[BEGIN Dataset section]

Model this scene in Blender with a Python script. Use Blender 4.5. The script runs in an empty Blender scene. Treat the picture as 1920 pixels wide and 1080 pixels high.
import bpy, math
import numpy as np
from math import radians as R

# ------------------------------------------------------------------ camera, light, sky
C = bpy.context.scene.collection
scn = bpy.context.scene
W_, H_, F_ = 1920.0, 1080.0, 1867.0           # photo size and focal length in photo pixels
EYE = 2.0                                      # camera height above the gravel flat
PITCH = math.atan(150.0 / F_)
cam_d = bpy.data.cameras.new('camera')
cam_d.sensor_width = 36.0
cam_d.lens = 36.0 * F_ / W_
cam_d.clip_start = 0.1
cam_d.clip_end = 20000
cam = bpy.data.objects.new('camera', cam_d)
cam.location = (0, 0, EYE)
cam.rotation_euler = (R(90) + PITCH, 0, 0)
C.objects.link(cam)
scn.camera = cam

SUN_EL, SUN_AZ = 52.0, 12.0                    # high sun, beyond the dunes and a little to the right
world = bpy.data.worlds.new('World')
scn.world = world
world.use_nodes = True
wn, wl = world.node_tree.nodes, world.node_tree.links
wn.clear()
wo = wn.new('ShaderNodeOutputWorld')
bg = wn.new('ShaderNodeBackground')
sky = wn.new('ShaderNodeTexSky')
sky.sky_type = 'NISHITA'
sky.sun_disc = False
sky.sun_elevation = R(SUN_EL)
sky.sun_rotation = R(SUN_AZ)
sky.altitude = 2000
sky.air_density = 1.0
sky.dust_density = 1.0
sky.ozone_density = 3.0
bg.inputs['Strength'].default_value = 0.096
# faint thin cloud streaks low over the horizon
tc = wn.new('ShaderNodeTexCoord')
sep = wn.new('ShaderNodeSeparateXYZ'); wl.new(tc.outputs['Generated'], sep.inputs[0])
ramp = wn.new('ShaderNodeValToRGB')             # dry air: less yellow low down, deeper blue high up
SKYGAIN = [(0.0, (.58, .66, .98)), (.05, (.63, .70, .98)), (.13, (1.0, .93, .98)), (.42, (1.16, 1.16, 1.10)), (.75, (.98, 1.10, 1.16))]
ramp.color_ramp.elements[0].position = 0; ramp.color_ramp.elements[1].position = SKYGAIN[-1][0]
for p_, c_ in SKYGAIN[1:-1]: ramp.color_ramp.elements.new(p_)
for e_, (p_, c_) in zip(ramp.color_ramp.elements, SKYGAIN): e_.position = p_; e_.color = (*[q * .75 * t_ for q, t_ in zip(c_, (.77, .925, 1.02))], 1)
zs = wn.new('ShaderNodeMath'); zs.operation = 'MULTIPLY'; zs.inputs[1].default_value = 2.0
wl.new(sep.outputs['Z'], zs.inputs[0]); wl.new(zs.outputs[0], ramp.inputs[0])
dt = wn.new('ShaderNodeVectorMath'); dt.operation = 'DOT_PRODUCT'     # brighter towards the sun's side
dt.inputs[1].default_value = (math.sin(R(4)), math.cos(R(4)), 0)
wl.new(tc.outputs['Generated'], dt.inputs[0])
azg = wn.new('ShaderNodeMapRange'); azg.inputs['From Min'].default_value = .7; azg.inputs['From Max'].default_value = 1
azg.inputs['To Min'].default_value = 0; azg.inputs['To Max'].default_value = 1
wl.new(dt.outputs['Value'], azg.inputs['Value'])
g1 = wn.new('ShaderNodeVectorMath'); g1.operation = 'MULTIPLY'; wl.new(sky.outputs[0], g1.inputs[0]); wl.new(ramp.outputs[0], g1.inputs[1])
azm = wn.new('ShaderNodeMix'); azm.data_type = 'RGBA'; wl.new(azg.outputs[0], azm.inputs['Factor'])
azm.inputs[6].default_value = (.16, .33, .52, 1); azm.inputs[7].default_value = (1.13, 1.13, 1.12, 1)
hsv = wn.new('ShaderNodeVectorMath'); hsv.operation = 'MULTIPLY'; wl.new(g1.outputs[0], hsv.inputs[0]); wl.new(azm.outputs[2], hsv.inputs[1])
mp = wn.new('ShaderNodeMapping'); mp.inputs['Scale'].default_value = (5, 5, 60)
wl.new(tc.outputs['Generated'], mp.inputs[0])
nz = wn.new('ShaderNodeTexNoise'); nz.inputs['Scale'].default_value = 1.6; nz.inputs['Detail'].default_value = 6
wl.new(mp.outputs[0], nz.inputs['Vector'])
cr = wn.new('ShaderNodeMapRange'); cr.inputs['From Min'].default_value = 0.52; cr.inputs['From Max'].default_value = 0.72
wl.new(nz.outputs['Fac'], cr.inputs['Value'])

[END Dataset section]

● **Do this**
Return every line exactly.

● **Solution to the problem**
Model this scene in Blender with a Python script. Use Blender 4.5. The script runs in an empty Blender scene. Treat the picture as 1920 pixels wide and 1080 pixels high.
import bpy, math
import numpy as np
from math import radians as R

# ------------------------------------------------------------------ camera, light, sky
C = bpy.context.scene.collection
scn = bpy.context.scene
W_, H_, F_ = 1920.0, 1080.0, 1867.0           # photo size and focal length in photo pixels
EYE = 2.0                                      # camera height above the gravel flat
PITCH = math.atan(150.0 / F_)
cam_d = bpy.data.cameras.new('camera')
cam_d.sensor_width = 36.0
cam_d.lens = 36.0 * F_ / W_
cam_d.clip_start = 0.1
cam_d.clip_end = 20000
cam = bpy.data.objects.new('camera', cam_d)
cam.location = (0, 0, EYE)
cam.rotation_euler = (R(90) + PITCH, 0, 0)
C.objects.link(cam)
scn.camera = cam

SUN_EL, SUN_AZ = 52.0, 12.0                    # high sun, beyond the dunes and a little to the right
world = bpy.data.worlds.new('World')
scn.world = world
world.use_nodes = True
wn, wl = world.node_tree.nodes, world.node_tree.links
wn.clear()
wo = wn.new('ShaderNodeOutputWorld')
bg = wn.new('ShaderNodeBackground')
sky = wn.new('ShaderNodeTexSky')
sky.sky_type = 'NISHITA'
sky.sun_disc = False
sky.sun_elevation = R(SUN_EL)
sky.sun_rotation = R(SUN_AZ)
sky.altitude = 2000
sky.air_density = 1.0
sky.dust_density = 1.0
sky.ozone_density = 3.0
bg.inputs['Strength'].default_value = 0.096
# faint thin cloud streaks low over the horizon
tc = wn.new('ShaderNodeTexCoord')
sep = wn.new('ShaderNodeSeparateXYZ'); wl.new(tc.outputs['Generated'], sep.inputs[0])
ramp = wn.new('ShaderNodeValToRGB')             # dry air: less yellow low down, deeper blue high up
SKYGAIN = [(0.0, (.58, .66, .98)), (.05, (.63, .70, .98)), (.13, (1.0, .93, .98)), (.42, (1.16, 1.16, 1.10)), (.75, (.98, 1.10, 1.16))]
ramp.color_ramp.elements[0].position = 0; ramp.color_ramp.elements[1].position = SKYGAIN[-1][0]
for p_, c_ in SKYGAIN[1:-1]: ramp.color_ramp.elements.new(p_)
for e_, (p_, c_) in zip(ramp.color_ramp.elements, SKYGAIN): e_.position = p_; e_.color = (*[q * .75 * t_ for q, t_ in zip(c_, (.77, .925, 1.02))], 1)
zs = wn.new('ShaderNodeMath'); zs.operation = 'MULTIPLY'; zs.inputs[1].default_value = 2.0
wl.new(sep.outputs['Z'], zs.inputs[0]); wl.new(zs.outputs[0], ramp.inputs[0])
dt = wn.new('ShaderNodeVectorMath'); dt.operation = 'DOT_PRODUCT'     # brighter towards the sun's side
dt.inputs[1].default_value = (math.sin(R(4)), math.cos(R(4)), 0)
wl.new(tc.outputs['Generated'], dt.inputs[0])
azg = wn.new('ShaderNodeMapRange'); azg.inputs['From Min'].default_value = .7; azg.inputs['From Max'].default_value = 1
azg.inputs['To Min'].default_value = 0; azg.inputs['To Max'].default_value = 1
wl.new(dt.outputs['Value'], azg.inputs['Value'])
g1 = wn.new('ShaderNodeVectorMath'); g1.operation = 'MULTIPLY'; wl.new(sky.outputs[0], g1.inputs[0]); wl.new(ramp.outputs[0], g1.inputs[1])
azm = wn.new('ShaderNodeMix'); azm.data_type = 'RGBA'; wl.new(azg.outputs[0], azm.inputs['Factor'])
azm.inputs[6].default_value = (.16, .33, .52, 1); azm.inputs[7].default_value = (1.13, 1.13, 1.12, 1)
hsv = wn.new('ShaderNodeVectorMath'); hsv.operation = 'MULTIPLY'; wl.new(g1.outputs[0], hsv.inputs[0]); wl.new(azm.outputs[2], hsv.inputs[1])
mp = wn.new('ShaderNodeMapping'); mp.inputs['Scale'].default_value = (5, 5, 60)
wl.new(tc.outputs['Generated'], mp.inputs[0])
nz = wn.new('ShaderNodeTexNoise'); nz.inputs['Scale'].default_value = 1.6; nz.inputs['Detail'].default_value = 6
wl.new(mp.outputs[0], nz.inputs['Vector'])
cr = wn.new('ShaderNodeMapRange'); cr.inputs['From Min'].default_value = 0.52; cr.inputs['From Max'].default_value = 0.72
wl.new(nz.outputs['Fac'], cr.inputs['Value'])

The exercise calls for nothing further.